Cuando Pablo, como también Lucas, recoge el mandato de Jesús al final
del gesto eucarístico, “haced esto en memoria mía”, el esto que Jesús
nos manda hacer se refiere a un memorial de su pasión que nos pone en
contacto con toda la vida de Cristo, con todo su misterio. Por eso,
hacer esto significa vivir como Él vivió, entregado a hacer la voluntad
de su Padre, y dando la vida por amor, por los suyos, por todos.
Participar en la Eucaristía no puede reducirse a “cumplir” con una
obligación pesada, no consiste en “ir a misa”, sino que tiene que ser
una escuela de comunión con Cristo, que nos enseña a abrirnos a Dios, a
su voluntad de Bien y de amor, y, en consecuencia, a los demás, a sus
necesidades reales. Como afirma Juan “quien dice que permanece en él
debe vivir como vivió él” (1Jn 2,6).
Y es que Jesús, mediante los signos del pan y el vino, nos recuerda
también que la salvación que nos ha traído no es sólo algo del
“espíritu” (la “inmortalidad del alma”, por ejemplo), sino que se trata
de una salvación integral que afecta al hombre entero, su cuerpo y su
espíritu, su intelecto, su voluntad y sus sentimientos, su
individualidad personal y sus relaciones.

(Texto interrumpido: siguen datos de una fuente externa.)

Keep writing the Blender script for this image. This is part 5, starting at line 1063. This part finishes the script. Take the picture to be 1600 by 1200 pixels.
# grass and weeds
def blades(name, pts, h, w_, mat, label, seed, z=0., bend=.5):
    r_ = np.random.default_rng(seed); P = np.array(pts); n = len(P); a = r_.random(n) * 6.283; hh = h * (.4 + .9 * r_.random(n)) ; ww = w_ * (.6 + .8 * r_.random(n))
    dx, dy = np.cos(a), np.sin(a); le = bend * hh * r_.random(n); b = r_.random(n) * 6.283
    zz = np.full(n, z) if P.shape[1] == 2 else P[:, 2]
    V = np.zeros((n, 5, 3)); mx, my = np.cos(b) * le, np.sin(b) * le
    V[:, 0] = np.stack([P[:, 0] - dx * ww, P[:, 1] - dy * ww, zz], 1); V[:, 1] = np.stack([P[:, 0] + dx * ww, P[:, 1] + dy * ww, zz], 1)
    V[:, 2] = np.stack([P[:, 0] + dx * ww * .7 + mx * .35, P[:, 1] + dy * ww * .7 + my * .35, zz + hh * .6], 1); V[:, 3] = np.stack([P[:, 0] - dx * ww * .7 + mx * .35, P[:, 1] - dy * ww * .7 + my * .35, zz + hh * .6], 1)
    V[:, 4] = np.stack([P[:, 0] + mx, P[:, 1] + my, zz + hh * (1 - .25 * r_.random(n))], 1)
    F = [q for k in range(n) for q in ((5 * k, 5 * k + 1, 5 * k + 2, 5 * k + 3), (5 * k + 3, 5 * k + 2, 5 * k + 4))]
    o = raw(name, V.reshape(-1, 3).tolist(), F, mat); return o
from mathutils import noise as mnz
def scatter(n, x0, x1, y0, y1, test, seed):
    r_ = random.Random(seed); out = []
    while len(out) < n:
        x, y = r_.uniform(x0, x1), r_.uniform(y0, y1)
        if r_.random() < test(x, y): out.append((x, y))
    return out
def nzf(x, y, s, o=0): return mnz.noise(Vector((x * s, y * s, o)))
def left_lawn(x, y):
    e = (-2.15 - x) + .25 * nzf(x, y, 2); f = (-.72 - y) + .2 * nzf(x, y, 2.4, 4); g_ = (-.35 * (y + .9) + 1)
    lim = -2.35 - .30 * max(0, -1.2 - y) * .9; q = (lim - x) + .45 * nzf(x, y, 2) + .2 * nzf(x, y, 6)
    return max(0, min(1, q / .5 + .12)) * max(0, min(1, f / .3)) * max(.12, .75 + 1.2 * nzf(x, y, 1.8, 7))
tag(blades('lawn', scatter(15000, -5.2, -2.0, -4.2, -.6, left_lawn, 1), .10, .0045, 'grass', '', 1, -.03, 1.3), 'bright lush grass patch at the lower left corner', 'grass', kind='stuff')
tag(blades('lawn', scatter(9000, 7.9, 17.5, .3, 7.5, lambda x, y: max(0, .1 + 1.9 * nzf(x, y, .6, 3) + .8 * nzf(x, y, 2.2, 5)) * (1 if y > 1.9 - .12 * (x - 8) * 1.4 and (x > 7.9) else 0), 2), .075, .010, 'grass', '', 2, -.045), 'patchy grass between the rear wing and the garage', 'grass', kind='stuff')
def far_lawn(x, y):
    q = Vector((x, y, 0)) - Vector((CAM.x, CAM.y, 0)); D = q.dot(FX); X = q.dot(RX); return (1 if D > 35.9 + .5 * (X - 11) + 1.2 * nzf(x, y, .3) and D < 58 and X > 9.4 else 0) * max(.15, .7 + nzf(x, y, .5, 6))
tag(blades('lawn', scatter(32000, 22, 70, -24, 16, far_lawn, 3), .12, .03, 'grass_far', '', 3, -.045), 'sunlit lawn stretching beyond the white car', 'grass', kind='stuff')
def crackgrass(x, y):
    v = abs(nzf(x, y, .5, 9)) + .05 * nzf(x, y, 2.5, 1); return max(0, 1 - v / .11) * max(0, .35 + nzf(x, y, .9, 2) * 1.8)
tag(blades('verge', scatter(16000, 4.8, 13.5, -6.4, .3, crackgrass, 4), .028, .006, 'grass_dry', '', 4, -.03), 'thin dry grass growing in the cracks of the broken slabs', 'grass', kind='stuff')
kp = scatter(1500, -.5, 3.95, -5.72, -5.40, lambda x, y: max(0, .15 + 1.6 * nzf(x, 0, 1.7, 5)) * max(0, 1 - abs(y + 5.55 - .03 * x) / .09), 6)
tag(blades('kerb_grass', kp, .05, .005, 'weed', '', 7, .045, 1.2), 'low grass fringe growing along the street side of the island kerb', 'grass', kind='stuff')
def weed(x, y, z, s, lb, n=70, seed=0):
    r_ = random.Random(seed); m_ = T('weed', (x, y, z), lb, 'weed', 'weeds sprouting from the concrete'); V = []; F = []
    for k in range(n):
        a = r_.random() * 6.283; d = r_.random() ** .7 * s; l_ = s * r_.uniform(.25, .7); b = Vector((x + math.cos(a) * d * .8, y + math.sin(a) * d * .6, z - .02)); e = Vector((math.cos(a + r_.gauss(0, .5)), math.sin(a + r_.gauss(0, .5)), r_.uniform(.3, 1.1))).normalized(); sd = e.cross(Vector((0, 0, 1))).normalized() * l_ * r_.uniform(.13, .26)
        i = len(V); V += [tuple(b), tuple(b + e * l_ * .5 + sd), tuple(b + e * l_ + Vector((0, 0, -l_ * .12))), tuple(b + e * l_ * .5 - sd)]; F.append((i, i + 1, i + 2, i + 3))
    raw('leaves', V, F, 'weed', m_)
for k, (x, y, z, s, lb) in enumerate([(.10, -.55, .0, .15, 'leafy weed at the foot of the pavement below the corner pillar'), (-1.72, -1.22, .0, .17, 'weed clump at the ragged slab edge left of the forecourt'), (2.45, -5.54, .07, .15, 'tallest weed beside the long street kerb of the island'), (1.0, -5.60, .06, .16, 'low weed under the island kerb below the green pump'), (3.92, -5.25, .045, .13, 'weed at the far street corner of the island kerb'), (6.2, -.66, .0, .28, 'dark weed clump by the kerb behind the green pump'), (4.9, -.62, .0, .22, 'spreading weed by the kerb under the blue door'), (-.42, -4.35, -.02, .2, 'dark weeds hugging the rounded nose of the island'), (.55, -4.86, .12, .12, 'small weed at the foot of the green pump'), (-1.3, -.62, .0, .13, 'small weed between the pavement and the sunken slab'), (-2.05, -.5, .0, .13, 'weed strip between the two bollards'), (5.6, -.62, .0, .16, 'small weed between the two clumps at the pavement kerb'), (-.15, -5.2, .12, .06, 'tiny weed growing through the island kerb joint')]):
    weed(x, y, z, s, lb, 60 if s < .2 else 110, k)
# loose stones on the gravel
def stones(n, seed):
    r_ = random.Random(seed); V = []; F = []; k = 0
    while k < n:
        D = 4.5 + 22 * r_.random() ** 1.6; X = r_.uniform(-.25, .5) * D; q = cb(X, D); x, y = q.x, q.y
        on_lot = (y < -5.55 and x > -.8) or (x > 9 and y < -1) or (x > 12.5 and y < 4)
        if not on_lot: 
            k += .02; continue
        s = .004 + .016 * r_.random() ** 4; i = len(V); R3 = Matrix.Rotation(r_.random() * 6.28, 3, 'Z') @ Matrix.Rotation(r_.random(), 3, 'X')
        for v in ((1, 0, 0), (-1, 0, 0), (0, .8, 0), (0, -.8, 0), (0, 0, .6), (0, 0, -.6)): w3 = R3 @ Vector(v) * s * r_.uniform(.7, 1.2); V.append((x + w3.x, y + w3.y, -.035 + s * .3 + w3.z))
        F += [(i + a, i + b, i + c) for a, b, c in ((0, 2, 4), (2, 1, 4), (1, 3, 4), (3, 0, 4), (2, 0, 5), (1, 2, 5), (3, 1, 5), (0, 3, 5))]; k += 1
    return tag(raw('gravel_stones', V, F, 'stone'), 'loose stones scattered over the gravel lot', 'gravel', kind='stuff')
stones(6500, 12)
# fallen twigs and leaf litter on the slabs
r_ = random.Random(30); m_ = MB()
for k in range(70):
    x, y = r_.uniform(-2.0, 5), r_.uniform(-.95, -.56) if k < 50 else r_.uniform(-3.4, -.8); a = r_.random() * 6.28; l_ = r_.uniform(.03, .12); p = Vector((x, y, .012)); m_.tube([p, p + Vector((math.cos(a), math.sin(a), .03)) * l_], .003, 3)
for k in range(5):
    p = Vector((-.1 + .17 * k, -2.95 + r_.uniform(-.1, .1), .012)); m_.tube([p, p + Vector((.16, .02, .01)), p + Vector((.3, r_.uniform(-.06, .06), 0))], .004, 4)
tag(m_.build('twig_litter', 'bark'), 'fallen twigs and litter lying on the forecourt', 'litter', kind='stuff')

El pan nos habla de las
necesidades más elementales y cotidianas, de las vive el hombre, aunque
no sólo de ellas, como recordaba Juan XXIII: “no sólo de pan vive el
hombre, pero también de pan”. El vino expresa la dimensión festiva que
también está presente en la vida del hombre y, por tanto, en la vida
cristiana y en la Eucaristía: “el vino que alegra el corazón del hombre”
(Sal 104, 15).
Pero el pan y el vino juntos, como cuerpo y sangre de Cristo presentes
en la Eucaristía, nos hablan también de una mesa común en la que los
hermanos se comunican y comparten. No es la mesa eucarística la reunión
sectaria de un grupo de iluminados, sino una mesa abierta a las
necesidades de todos.
Por eso el Evangelio de hoy recoge una situación tan eucarística como
la multiplicación de los panes. Ante la multitud hambrienta y en
descampado, los discípulos quieren despedirlos: ya han recibido el
alimento del espíritu, que se busquen ahora ellos mismos la vida (es
decir, el pan). Pero Jesús les lanza un desafío que parece un imposible:
“Dadles vosotros de comer”. La respuesta de los apóstoles no se hace
esperar: “No tenemos más que cinco panes y dos peces…” No podemos
afrontar con nuestras fuerzas y medios limitados una necesidad tan
grande.
También hoy nos dice Jesús a nosotros, cuando le hablamos de las
necesidades y los males de nuestro mundo: “dadles vosotros de comer;
responded vosotros a esas necesidades, poned fin a la injusticia, a las
guerras…”. Y también nosotros tendemos a las evasivas: ¿qué podemos
hacer ante tantos problemas y tanto mal, cuándo somos tan limitados y
tenemos tan poco?
Jesús nos enseña hoy que si le entregamos lo poco que tenemos, Él tiene
el poder de multiplicar eso poco de modo que alcance para todos. La
Eucaristía es alimento para el espíritu, pero también es una escuela de
amor y de solidaridad, en la que aprendemos a compartir nuestros bienes
con los necesitados. El que podamos hacer poco no es excusa para dejar
de hacer precisamente ese poco, que es la contribución que podemos y
debemos hacer para, dándosela a Cristo, saciar el hambre de los
hambrientos de pan y de sentido.
Como botón de muestra, basta que pensemos en múltiples comunidades
cristianas en muchos países, entre otros en Rusia, pero también en Asia,
África e Iberoamérica, que pueden subsistir y llevar adelante sus
proyectos eclesiales y sociales gracias a las ayudas de cristianos de
países como Alemania, Italia o España. Si se sumaran a esa red de
fraternidad muchos más de los que se confiesan cristianos “pero no
practicantes”, por ejemplo, participando más activamente a la vida de la
Iglesia, también acudiendo a la reunión dominical a la Jesús llama a
sus discípulos para darles, y también para pedirles, a muchos más
llegaría esa ayuda multiplicada por la acción eucarística de Jesús, que
“tomó los panes y los dos peces, levantó los ojos al cielo, pronunció la
bendición, los partió y se los dio a los discípulos para que los
distribuyeran a la gente”. Comieron y se saciaron los presentes, y
todavía sobró para continuar multiplicando la red de fraternidad y ayuda
a los necesitados que, inevitablemente, se forma en torno a Jesús, a su
cuerpo entregado y a su sangre derramada.